── Data lines ──

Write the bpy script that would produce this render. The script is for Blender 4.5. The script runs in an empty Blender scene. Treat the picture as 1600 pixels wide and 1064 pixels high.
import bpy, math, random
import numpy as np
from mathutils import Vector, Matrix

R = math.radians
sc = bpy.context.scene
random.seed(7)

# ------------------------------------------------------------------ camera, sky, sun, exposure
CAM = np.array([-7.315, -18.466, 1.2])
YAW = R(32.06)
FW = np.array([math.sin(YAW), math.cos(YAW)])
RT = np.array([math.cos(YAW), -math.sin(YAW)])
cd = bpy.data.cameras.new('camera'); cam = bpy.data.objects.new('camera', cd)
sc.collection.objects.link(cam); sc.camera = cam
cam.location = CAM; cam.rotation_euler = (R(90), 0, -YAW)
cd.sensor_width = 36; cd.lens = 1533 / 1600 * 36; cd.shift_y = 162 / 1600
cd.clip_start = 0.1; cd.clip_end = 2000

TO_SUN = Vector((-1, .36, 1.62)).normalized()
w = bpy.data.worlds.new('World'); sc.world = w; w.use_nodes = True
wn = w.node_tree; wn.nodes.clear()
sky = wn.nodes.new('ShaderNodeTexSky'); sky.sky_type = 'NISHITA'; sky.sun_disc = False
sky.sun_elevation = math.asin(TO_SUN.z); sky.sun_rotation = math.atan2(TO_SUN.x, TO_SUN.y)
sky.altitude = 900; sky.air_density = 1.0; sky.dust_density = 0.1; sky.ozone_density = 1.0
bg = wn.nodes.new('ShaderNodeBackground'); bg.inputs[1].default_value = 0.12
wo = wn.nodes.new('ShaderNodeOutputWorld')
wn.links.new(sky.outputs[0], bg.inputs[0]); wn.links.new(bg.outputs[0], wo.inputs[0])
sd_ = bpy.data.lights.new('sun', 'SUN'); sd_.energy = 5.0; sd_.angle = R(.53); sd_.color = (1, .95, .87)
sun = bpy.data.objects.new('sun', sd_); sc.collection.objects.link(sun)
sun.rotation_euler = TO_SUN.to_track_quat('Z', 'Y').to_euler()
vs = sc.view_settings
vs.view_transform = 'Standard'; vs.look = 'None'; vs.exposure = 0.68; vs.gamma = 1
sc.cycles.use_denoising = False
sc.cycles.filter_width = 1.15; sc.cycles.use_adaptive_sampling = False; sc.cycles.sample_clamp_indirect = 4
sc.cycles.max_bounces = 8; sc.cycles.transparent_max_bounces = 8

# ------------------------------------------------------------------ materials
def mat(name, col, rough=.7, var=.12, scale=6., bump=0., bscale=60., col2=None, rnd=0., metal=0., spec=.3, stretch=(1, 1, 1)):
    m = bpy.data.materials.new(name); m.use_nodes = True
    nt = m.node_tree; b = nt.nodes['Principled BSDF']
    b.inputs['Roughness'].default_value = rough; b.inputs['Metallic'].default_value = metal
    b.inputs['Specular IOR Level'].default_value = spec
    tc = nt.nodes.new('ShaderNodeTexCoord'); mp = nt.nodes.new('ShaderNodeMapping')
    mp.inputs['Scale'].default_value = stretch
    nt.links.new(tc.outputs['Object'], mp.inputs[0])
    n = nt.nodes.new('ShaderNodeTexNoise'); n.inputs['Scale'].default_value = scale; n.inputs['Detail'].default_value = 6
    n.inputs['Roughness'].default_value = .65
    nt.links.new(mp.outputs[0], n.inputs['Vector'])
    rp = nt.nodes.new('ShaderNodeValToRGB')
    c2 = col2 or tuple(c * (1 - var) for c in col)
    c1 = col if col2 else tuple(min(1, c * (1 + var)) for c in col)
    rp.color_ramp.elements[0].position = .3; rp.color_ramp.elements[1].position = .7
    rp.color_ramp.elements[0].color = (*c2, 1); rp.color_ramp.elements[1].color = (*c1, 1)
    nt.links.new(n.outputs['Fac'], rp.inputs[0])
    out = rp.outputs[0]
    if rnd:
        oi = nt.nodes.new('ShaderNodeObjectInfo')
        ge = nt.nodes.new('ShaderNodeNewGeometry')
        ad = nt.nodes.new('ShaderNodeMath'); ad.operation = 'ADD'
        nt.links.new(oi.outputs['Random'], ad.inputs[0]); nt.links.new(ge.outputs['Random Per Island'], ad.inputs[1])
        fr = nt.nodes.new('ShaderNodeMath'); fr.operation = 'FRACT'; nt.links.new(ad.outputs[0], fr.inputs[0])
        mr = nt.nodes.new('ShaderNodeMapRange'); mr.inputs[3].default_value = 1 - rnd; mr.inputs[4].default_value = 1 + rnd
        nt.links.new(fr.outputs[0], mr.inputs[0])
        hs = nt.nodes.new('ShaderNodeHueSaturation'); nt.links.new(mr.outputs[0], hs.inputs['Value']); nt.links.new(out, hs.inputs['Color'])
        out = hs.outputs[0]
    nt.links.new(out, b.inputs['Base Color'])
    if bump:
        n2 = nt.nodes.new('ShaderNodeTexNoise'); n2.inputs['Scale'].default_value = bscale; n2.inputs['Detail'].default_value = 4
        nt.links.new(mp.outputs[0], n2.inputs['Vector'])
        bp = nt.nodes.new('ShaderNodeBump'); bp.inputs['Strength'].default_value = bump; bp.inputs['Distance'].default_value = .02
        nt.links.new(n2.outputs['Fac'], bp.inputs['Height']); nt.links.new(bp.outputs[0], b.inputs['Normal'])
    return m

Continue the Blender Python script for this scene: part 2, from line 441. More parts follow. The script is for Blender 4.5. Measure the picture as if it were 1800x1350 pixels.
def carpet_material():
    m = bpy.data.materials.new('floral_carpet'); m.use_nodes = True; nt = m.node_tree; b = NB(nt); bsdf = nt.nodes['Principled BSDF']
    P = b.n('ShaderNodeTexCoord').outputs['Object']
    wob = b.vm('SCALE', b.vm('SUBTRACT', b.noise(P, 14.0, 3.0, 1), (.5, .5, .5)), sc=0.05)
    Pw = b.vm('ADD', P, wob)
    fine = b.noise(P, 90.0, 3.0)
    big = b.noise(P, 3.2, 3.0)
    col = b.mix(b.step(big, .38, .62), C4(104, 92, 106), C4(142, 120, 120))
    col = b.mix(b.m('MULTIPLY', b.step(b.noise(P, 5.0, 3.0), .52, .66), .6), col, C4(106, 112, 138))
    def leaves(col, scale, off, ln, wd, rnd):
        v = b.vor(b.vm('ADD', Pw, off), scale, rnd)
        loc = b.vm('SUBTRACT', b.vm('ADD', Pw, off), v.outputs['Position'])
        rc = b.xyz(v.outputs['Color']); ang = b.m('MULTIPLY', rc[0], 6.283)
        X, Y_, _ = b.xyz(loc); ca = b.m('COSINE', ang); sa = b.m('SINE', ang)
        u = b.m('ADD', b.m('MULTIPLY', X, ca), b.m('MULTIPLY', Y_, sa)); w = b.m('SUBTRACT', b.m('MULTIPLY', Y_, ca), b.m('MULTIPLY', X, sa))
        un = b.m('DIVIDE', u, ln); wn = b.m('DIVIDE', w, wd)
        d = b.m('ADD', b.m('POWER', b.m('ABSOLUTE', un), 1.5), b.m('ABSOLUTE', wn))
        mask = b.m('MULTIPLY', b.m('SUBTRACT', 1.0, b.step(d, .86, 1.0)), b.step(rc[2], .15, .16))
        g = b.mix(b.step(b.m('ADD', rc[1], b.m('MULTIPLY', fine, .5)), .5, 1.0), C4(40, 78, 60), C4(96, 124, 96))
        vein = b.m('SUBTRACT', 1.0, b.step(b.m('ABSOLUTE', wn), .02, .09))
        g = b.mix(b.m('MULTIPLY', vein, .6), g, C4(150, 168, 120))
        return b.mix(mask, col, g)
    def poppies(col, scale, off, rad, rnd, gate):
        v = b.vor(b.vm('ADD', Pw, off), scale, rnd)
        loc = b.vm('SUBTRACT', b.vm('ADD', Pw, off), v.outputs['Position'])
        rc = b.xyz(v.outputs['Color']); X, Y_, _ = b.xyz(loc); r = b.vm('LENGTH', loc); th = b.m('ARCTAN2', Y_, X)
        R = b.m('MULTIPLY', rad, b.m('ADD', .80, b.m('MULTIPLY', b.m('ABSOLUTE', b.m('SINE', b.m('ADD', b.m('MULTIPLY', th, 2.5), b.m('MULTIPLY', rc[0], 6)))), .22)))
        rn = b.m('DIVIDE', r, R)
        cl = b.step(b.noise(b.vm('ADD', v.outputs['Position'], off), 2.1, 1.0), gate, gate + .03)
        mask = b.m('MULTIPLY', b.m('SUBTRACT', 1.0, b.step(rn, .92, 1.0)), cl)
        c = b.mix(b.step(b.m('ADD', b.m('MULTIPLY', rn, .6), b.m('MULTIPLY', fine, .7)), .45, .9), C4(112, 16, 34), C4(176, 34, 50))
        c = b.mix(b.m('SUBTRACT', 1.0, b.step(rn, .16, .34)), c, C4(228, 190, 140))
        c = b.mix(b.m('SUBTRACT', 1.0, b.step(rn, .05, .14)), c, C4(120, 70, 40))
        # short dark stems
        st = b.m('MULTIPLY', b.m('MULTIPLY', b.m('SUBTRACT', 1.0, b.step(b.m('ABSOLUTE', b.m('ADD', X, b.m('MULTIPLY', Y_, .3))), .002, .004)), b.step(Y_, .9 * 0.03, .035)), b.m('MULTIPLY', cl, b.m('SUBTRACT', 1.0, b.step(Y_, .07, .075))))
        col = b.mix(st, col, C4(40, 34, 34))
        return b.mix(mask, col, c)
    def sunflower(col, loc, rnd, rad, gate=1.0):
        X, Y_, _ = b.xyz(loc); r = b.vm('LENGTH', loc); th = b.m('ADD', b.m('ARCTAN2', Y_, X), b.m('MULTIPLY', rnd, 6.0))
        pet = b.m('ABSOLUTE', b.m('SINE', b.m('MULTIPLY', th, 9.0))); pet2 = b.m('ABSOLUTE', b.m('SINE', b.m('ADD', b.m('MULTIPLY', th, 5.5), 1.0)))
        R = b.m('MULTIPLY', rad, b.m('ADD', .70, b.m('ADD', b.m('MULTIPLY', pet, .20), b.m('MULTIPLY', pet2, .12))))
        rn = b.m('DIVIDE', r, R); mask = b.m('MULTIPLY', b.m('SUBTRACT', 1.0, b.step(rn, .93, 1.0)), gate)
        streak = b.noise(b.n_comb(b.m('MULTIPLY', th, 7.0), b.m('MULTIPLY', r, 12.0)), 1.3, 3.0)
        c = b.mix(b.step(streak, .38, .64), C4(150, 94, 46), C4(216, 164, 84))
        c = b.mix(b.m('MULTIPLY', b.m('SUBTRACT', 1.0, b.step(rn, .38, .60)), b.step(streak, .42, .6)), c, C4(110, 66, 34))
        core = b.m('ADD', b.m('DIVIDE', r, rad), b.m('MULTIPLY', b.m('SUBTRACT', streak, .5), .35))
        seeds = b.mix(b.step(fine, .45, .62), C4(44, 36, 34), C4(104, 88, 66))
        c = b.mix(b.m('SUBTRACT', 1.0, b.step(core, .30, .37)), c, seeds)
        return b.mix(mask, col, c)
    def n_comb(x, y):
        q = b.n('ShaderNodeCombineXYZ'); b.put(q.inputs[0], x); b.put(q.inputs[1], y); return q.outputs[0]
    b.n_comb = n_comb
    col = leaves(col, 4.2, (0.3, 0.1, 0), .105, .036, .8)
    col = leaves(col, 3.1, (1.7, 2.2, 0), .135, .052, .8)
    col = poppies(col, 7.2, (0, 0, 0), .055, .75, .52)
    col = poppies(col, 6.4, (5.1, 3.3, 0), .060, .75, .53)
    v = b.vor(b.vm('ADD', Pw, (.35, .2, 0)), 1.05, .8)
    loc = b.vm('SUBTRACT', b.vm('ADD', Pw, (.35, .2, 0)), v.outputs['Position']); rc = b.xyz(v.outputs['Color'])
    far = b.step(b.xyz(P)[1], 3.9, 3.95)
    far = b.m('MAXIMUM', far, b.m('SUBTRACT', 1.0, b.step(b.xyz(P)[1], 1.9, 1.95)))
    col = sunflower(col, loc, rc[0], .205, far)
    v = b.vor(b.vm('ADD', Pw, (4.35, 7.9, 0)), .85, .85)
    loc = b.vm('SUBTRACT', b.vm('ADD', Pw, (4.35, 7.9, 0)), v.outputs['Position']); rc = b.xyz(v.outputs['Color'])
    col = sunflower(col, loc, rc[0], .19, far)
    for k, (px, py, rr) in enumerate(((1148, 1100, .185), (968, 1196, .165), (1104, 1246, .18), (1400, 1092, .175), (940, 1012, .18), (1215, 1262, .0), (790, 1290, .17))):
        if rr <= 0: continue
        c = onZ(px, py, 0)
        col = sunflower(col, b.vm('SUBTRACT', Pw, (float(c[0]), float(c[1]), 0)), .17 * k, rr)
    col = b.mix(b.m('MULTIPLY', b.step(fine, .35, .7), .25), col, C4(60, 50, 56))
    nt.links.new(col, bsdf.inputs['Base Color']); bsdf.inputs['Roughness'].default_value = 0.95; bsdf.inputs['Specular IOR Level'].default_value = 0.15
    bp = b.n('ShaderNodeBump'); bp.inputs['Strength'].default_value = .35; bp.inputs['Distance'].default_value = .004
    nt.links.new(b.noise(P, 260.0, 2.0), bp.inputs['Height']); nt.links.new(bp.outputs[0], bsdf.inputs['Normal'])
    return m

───

**Exercise prompt**:
Starting at the first line of the records above, please copy each line exactly until you reach the line containing "random.seed(7)". Include that line and stop there.

**Solution to the problem**:
Write the bpy script that would produce this render. The script is for Blender 4.5. The script runs in an empty Blender scene. Treat the picture as 1600 pixels wide and 1064 pixels high.
import bpy, math, random
import numpy as np
from mathutils import Vector, Matrix

R = math.radians
sc = bpy.context.scene
random.seed(7)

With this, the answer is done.